Editorial
Following my
official appointment to this position in the end of January 2016, my name appeared
as chief-editor of the Revista Portuguesa
de Estudos Regionais (Portuguese Review of Regional Studies) in the issue
published in May of that same year. Therefore, with the publishing of this present
issue (issue number 45) a year has passed with me as the head of the journal.
Obviously, I
am not alone in this mission of editing the journal since I can not only count
on the work of RPER’s (Revista Portuguesa de Estudos Regionais) scientific
committee, but also on the work of many other scholars, who have shown to be available
for evaluating the papers submitted and to ensuring the success of the journal.

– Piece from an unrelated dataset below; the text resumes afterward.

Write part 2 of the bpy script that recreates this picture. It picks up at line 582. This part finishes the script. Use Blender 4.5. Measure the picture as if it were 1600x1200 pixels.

I am sincerely grateful to all of them for their collaboration and support.
Looking to
the performance of RPER during this period, I must highlight the following:
i)
Between March 2016 and March 2017, 41
papers were submitted to the journal;
ii)
The authors of the papers submitted
were from 8 different countries in the world, and although the ones from
Portugal and Brazil did play a major role, we also had some Asian and African
authors among them;
iii)
If we include issue 45, that is,
issues 42, 43, 44 and 45, we have a total of twenty two published articles,
some of which had been submitted before I was appointed as chief-editor; besides
those papers, three other short essays, remembering the scientific work and the
personal attributes of António Simões Lopes, the main founder of Regional
Science in Portugal and an academic who played a leading role in the
development of the Portuguese Section of the European Regional Science
Association (APDR), the institution that owns RPER, have been included in issue
42; those essays were produced for the 19th Congress
of the Associação Portuguesa para o
Desenvolvimento Regional (APDR), which was hosted in Braga in the summer of
2013, some months after his death, following an invitation addressed to a few
well-known Portuguese researchers of Regional Science;
iv)
The articles published in the
aforementioned four issues cover a vast area of research interests, going from
industrial location, wage differentials, rural-urban migration, growth and
regional convergence to clustering in the creative industry, tourism industry
and local development, and local environmental sustainability issues; lately,
issues regarding resources and environmental sustainability seem to have been
attracting an increasing amount of researchers or, at least, those researchers
seem to see RPER has an adequate means for its dissemination among the
scientific community; we are glad whenever research embraces a territorial
approach to the issues analysed;
v)
By simply looking at the content of
this issue (RPER 45) it is quite clear that the Brazilian Regional Science researchers
also seem to have discovered our journal and they seem to find it an
interesting platform for publishing their research; we could not be happier
with such a result; therefore, our ambition of publishing research on Regional
Science not just from Portuguese researchers but also from the rest of the world,
either written in Portuguese, English or, even, in Spanish has become a reality;
the language we write in should not be a barrier for making our research available
to the scientific community and to all of those who have an interest in local
and regional issues and policies;
vi)
Envisaging to attract more research
and getting better rates in the academic indexes, we are, of course, trying to increase
the amount of papers published in English, and we are succeeding in that; in
every one of our latest issues, quite a few papers in English were available, counting
for half of all the papers published; in future, we plan to publish issues with
all articles written in English, however we will not give up on publishing in
Portuguese and Spanish, if the opportunity should arise.
More could be said regarding what we have achieved throughout
this last year of RPER. Much more could be said on the things that we have not attained
on that hard road to becoming a better rated and a better known worldwide
scientific journal. It is an endless path. Not only I, but also those who,
together with me, are a part of the journal’s scientific and managerial board,
are committed to contributing towards it. That is the only thing that I am sure.
Long live Revista Portuguesa de Estudos Regionais!